Unfortunately, the fate of these world-historical hacks thus far is the commodization of their core idea, the transformation of creative expression into representations, i.e., products, which can be bought and sold. The antidote to the commodity relation is the gift, in Wark’s view. The commodity is anonymous, exchange governed by cold-blooded rationality. The gift on the other hand is personal, creating relationships of obligation and reciprocity. Anthropologists find gift economies only in cultures of material abundance. And nothing is more abundant in today’s world than information.

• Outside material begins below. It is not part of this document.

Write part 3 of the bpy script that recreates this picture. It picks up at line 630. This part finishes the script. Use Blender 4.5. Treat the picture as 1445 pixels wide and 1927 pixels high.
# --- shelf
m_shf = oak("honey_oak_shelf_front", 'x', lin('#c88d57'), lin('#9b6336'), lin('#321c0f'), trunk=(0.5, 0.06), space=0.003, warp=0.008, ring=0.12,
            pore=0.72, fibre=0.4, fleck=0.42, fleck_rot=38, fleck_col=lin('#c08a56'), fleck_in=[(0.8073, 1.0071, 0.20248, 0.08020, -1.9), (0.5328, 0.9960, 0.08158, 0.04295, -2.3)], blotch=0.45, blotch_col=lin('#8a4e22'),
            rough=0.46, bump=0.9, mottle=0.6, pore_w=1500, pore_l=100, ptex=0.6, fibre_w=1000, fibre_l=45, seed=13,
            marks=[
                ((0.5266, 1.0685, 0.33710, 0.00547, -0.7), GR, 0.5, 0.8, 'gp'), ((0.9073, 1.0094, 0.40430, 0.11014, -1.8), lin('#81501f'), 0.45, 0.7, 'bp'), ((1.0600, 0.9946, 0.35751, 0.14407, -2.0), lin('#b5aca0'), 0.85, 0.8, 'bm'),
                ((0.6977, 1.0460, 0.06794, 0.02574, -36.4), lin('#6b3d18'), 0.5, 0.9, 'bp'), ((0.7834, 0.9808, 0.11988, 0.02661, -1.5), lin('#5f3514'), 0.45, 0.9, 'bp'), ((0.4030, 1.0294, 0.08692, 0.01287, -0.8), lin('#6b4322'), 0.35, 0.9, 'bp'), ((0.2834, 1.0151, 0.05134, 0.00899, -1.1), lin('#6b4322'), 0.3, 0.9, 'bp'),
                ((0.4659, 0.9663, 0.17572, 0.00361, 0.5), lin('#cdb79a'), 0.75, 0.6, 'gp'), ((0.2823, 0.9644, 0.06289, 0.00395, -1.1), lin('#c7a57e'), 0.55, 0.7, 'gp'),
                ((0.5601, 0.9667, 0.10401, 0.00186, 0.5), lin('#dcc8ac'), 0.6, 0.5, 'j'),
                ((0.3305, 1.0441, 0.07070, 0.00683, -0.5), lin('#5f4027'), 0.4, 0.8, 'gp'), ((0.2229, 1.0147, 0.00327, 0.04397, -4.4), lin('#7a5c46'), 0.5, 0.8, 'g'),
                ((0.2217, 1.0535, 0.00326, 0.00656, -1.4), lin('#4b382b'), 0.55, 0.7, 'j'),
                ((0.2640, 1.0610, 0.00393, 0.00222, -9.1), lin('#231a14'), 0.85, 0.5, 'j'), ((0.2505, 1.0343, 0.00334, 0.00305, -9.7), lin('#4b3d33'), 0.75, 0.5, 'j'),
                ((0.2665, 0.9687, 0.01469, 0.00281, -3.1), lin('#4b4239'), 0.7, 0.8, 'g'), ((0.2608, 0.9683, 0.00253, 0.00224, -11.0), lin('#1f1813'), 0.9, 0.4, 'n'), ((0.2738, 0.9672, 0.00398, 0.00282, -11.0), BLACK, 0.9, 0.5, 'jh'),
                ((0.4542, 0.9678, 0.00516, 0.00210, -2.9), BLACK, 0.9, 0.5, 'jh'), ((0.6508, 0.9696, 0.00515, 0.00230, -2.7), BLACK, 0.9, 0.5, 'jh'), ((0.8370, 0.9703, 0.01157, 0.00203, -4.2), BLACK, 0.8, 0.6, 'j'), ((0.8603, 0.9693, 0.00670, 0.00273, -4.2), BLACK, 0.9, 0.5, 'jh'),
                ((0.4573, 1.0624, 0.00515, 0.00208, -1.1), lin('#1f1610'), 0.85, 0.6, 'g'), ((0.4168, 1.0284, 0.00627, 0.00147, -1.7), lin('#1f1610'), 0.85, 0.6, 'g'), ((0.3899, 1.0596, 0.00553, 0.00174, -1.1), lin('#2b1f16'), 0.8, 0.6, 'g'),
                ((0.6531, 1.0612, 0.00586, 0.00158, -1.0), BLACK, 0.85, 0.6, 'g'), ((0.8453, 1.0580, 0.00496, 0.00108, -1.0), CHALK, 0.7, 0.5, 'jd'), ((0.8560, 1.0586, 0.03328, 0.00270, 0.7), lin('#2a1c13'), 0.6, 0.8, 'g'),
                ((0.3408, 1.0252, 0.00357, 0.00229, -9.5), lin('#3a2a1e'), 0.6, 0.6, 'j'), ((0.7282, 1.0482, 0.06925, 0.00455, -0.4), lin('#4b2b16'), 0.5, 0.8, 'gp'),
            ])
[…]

But ruling elites have sought to monopolize access to information from the beginning of recorded time. Harold Innis and his student Marshall McLuhan describe how throughout history royals, priests and bureaucrats successively used carved stone, incised clay tablets, handwritten papyrus, parchment and paper, and print and electronic media as methods of control through communication. Typeset printing was crucial in the rise of the European nation-state starting in the 15th century. However, media developments also have unintended effects: The appearance of the Bible in vernacular languages, the first mass-produced commodities, set off the Protestant Reformation with the radical idea that individuals should read and interpret God’s Word for themselves. And the same literacy that allows workers to read Holy Scripture also makes it possible for them to read theCommunist Manifesto.

Wark’s Manifesto is itself a kind of hack. It consists of word collages, puns, mashups and rewritings of numerous previously published texts. Lacking pagination, the book is laid out in numbered paragraphs, following the structure of Guy Debord’s 1967 Situationist tract Society of the Spectacle, an acknowledged predecessor. (Wark’s references to Debord’s classic are to the Black and Red edition, not the later, more accurate and authorized English translation published by Zone, no doubt because the former renounces any claims to copyright.)

Wark declares his text to be in the “crypto-Marxist” tradition, which includes Walter Benjamin, Debord, Deleuze and Guattari and a host of other visionary theorists. It takes Marx as “source-code,” something to be hacked and made more efficient. (To be sure, Marx’s own axioms of private property and alienated labor as the roots of capitalist exploitation are themselves hacked from Rousseau’s “Second Discourse” on the origins of inequality among humankind.) In true hacker style, the text of A Hacker Manifesto has been revised and re-written time and again, having appeared in different forms on various listservs and webzines over the years. This iteration is organized alphabetically by keyword and its prose is tuned tight as a drum. (That’s no guarantee it’s the final version, of course.)

A Hacker Manifesto has its shortcomings. Some of the word play is just a little too twee (for example, “not the workers of the world united but the workings of the world untied”). And the term vectoralist, besides being opaque and unwieldy, implies a distinction between the new ruling order and the bourgeois class of traditional Marxist analysis that may be not only unwarranted, but perhaps even counterproductive. (A better effort is English sociologist Leslie Sklair’s appellation the “transnational capitalist class” to describe the emerging set of relations in which national allegiances are withering away under mounting pressures of globalization.) Naming hackers the new revolutionary class also seems overstated. We’ll need to do more than swap MP3s peer-to-peer and rip the latest Farrelly Brothers flick to bring transnational capital to its knees.

As a visionary text, a piece of aesthetic theory, a hack in Wark’s own sense, A Hacker Manifesto is exemplary. By mashing up Romantic idealism with historical materialism and looping in some samples of cyberpunk futurism to boot, Wark offers a glimpse of potential new worlds.